Morjes!

Welcome to my blog. I write about fitting in, sticking out, and missing the motherland as a serial foreigner.

Cultural osmosis

I've been abroad - entirely in the Middle Eastern region - for close to 16 months straight now. In the last few weeks, I've started to feel more and more out of touch with American culture. I'm reading all the same news sources, talking with all the same friends, checking all the same blogs. And yet. I'm missing that certain something, that general, baseline knowledge of culture that is not acquired in any deliberate sense but is picked up almost through osmosis, just from being around Americans and listening and watching.

It's getting to the point where if I catch a glimpse of the United States on the news or a TV show, it already seems just a little bit foreign to me. Just a little. Like oooh, the sidewalk curbs aren't painted black and white there! It's almost like that time we went to Jordan for four months and when we came back, everyone in the US was saying "absolutely!" instead of "yes." It was sudden, inexplicable, and it happened while we were gone. Now that we've been "gone" for over a year, these little changes are racking up and I can't keep up with them all. I don't know who Tim Tebow is. I don't know what the rank and file really think about all this Occupy stuff, or about the Republican presidential candidates, for that matter. It's been ages since I heard anyone complain about gas prices in person.
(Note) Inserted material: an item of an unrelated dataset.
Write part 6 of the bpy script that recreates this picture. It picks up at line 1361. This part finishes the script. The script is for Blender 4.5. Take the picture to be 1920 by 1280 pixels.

Today, just for the sake of forging a common bond with my fellow Americans, just to be in the know, I looked up the price of gas.

I felt a pang of...something (I'm not sure what) when I caught a glimpse of the most recent Good Housekeeping cover the other day. It was so AMERICAN, and ever so slightly so other. It was as if for the first time in my life I was able to take a step back from my own native culture and regard it from afar. All at once I could see what the world's perception of American culture is, which is difficult to do when you're immersed in it. And I have to say, I liked a lot of what I saw. America gets a lot of grief from other countries, but there is something so spunky and carefree and young and earnest about it, too.

America reminds me of these young Emiratis I teach, in a way. They're full of energy and relatively new to the world and until they learn otherwise (and they will), they believe there is nothing they can't achieve.

And that's how you know I've been in the Middle East too long, when I start comparing the US to Emirati youth. I'll stop now. My point is that I feel like I'm drifting away from essential cultural knowledge when it comes to the US. Who can fill me in on the minutiae I'm missing that I can't pick up from news and blogs and talking with other similarly disconnected expatriates?